Disney's Oscar-Nominated Doggie Short Scampered to Life

Nestled among the big stars in the running for Oscar glory on Sunday will be a hungry little dog from Disney’s Feast, a front-runner for the Best Animated Short award. The film, which tells the story of a young man’s life through the eyes and appetite of his Boston Terrier puppy, was directed by animator Patrick Osborne.

“It’s very daunting when you first get green-lit,” Osborne told Yahoo Movies. “You realize that Disney has made 180 shorts and you’re going to sit in there somewhere, and you don’t want to be the worst one."

Osborne, who joined the company for 2008’s dog tale Bolt, and worked on the 2012 Oscar-winning short Paperman, had been working as the animation supervisor on Big Hero 6, overseeing the big huggable robot Baymax (he gave it that March of the Penguins-inspired waddle).
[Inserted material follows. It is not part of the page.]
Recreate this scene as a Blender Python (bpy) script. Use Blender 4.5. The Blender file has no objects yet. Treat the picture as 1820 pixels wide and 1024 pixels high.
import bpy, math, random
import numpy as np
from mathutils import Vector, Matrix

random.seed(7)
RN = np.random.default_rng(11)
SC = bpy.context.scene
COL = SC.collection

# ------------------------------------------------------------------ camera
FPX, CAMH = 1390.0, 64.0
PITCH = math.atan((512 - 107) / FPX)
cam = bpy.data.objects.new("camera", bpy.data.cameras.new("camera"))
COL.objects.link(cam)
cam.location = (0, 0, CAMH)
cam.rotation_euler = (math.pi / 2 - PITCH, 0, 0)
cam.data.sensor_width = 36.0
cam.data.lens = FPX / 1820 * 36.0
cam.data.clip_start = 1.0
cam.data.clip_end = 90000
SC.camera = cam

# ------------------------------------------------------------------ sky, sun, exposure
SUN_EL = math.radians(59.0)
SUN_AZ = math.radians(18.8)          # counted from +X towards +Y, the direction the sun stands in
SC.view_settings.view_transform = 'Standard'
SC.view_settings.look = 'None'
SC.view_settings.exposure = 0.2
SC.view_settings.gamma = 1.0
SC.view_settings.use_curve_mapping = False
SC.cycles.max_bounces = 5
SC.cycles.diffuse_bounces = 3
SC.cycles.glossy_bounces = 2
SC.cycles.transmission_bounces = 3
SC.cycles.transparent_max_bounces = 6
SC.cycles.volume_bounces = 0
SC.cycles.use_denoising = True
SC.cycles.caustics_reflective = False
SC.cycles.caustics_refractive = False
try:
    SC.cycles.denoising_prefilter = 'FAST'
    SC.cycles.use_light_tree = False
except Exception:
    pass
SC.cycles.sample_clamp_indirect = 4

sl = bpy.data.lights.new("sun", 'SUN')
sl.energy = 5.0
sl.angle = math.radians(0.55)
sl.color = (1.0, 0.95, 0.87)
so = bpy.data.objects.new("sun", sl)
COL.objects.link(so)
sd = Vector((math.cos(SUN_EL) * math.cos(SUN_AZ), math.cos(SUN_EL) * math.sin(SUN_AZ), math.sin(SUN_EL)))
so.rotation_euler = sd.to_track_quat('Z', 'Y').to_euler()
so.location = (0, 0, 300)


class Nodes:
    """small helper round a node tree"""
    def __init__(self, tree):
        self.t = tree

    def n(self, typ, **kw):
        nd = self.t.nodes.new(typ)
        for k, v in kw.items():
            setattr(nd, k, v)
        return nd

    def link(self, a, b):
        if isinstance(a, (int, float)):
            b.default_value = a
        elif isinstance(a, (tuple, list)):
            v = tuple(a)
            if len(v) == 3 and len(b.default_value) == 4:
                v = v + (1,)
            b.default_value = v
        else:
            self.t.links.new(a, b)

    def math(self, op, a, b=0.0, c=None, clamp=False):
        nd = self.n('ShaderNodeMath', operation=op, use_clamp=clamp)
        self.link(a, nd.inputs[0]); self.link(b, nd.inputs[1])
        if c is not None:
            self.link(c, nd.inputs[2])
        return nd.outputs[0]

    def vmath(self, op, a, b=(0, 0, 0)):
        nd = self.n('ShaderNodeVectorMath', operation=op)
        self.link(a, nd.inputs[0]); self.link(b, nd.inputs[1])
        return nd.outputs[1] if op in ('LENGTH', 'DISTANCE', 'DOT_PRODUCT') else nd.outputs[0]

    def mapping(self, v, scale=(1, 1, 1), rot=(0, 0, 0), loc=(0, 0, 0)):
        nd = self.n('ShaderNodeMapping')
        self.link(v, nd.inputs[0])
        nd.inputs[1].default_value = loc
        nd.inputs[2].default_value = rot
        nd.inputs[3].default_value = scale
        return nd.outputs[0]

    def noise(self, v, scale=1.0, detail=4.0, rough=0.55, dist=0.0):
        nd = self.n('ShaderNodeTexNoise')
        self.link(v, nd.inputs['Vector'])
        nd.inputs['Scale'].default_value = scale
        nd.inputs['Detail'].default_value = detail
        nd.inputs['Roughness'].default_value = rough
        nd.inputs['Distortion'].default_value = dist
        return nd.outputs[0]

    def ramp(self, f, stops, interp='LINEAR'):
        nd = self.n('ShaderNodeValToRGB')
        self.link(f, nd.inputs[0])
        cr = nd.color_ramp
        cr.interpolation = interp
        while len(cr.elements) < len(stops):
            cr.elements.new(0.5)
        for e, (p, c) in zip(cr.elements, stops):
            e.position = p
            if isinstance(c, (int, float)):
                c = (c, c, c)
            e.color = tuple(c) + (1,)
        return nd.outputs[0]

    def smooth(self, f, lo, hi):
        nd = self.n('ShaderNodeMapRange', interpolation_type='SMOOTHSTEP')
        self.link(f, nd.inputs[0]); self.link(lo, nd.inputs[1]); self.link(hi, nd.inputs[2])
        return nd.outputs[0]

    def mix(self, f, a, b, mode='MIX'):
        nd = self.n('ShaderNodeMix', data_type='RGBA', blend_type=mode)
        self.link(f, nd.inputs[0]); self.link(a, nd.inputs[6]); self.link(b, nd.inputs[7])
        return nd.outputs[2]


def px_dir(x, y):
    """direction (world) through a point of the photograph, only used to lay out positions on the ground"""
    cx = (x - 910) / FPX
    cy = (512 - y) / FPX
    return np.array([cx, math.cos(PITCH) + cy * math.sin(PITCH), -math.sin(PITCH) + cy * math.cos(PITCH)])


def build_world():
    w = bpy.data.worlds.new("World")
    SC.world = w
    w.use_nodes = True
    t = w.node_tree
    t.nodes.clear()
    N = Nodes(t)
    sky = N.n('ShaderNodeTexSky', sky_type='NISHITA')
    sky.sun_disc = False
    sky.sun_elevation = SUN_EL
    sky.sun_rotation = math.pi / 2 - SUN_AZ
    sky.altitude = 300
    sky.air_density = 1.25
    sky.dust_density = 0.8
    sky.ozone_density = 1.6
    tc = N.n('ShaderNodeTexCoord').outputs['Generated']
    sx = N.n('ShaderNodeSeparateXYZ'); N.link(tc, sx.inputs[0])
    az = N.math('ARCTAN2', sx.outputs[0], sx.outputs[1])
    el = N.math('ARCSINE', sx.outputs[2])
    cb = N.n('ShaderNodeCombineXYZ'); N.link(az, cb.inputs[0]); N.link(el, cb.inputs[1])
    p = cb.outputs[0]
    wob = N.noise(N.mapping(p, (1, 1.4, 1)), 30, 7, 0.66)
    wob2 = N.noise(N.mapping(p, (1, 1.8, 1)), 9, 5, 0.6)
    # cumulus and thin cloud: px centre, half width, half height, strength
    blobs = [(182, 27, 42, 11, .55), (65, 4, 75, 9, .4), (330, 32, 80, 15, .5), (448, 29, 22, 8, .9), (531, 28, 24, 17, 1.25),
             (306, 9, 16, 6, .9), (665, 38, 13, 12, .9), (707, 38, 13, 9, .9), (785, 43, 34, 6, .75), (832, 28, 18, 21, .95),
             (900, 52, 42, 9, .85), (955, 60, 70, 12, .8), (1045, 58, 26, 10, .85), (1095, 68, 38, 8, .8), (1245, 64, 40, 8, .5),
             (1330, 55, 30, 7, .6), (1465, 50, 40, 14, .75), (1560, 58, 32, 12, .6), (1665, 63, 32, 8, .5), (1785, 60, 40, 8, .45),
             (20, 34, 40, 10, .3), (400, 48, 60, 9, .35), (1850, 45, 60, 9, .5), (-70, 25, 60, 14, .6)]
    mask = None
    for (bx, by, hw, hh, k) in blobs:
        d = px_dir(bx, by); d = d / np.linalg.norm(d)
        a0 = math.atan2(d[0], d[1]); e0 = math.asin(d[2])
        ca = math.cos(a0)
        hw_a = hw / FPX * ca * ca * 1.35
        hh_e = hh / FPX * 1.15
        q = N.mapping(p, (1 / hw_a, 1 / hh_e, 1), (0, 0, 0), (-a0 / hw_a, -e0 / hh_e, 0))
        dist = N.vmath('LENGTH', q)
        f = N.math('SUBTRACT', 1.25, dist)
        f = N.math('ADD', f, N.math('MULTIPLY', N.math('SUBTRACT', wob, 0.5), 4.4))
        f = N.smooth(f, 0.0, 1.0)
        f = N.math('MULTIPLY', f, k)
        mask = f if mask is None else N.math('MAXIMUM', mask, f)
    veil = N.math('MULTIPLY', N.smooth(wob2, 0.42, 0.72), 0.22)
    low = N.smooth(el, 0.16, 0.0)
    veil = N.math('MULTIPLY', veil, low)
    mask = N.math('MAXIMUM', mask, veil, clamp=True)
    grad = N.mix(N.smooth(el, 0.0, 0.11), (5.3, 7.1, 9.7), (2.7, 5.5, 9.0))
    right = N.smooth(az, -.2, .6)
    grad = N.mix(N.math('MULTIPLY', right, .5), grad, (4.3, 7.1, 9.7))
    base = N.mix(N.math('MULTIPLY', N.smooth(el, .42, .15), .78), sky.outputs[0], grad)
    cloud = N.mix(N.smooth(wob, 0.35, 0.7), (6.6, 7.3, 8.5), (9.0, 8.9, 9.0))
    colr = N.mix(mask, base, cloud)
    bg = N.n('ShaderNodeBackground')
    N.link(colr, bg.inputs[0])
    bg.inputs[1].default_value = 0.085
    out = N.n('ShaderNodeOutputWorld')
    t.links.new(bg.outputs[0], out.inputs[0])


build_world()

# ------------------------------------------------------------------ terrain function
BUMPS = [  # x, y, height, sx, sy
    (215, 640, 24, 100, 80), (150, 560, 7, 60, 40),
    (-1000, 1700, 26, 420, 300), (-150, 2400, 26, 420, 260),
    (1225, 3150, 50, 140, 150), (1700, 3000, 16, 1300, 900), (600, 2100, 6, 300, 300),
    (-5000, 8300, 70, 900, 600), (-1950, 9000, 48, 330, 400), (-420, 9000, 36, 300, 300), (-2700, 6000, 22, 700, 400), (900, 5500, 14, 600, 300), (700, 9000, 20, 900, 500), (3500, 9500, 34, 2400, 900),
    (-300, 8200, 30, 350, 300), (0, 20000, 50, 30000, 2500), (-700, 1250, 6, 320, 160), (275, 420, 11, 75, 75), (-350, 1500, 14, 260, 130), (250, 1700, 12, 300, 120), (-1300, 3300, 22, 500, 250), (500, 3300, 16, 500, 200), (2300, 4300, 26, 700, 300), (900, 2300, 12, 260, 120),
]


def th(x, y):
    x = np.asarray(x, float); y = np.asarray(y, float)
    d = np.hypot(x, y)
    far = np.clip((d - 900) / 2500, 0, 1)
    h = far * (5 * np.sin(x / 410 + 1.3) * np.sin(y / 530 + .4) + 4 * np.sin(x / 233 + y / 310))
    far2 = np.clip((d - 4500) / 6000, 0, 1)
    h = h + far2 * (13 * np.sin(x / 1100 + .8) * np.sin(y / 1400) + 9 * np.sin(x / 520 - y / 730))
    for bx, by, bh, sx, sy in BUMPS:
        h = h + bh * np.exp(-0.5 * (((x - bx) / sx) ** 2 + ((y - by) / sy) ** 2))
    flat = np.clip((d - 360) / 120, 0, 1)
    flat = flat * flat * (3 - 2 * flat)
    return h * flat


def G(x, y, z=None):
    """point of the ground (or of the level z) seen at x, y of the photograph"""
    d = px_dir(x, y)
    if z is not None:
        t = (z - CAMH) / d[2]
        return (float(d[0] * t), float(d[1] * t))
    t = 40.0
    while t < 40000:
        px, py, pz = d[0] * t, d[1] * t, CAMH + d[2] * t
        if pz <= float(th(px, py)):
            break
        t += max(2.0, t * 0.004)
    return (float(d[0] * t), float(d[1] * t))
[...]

Once studio head John Lasseter and his vaunted Story Trust of directors gave him the go-ahead, Osborne took a break from Hero to embark on what would end up being a very different-looking project.

One of Osborne’s first and most important decisions was to differentiate the dog at the center of the story from Disney’s large stable of anthropomorphized pups, from Goofy to Dug from Up to the many spotted canines of 101 Dalmatians.

"This particular character was pretty much a real dog,” he said of Feast’s feisty foodie named Winston. “It doesn’t emote that much.” After experimenting with no music at all, he settled on keeping the film’s musical score muted and kicked it up on the few occasions that the dog made decisions that would most likely transcend a normal canine’s instincts, such as turning away from delicious-looking grub in an effort to play cupid for his owner.

Osborne’s work on Big Hero 6 involved a “traditional,” high-tech computer-animated look with hyper-realistic characters that required adding on simulated hair and clothes and other layers of details to a moving figure. With Feast, however, Osborne employed a more stripped-down approach that appears hand-drawn, (although it’s also computer-animated).

Without having to worry about other artists coming in and layering on elements to the figures on which they were working, individual animators had more control over the look of the movie. “I like the connection between the actual animator and the finished work,” Osborne said. “I think that’s a very intuitive way for artists to work.” The lack of complicated layers also allowed Osborne to employ the help of several hand-drawn animators, including Dale Baer, whose work at Disney began with 1973’s Robin Hood.

After he finished Feast, Osborne went back to animate the last bits of Baymax on Big Hero 6, before touring festivals and now awards events with the short, which debuted ahead of the superhero feature. As for what’s next, Osborne — who’s also a department head — will continue to advise on Disney feature projects, though he says that doesn’t include a sequel to the smash Frozen. ”There’s nothing like that in the pipeline,” he says, though he swears that the Broadway show and the upcoming short, Frozen Fever, are in good hands; the animators who supervised Anna and Elsa are returning for both the stage show and the short film.

Even without a sequel, the process that created both a feature like Frozen and a short like Feast remains in place at Disney, where the work is more about obsessiveness to detail than any stroke of genius. “There’s no magic,” says Osborne. “And that’s the magical thing.”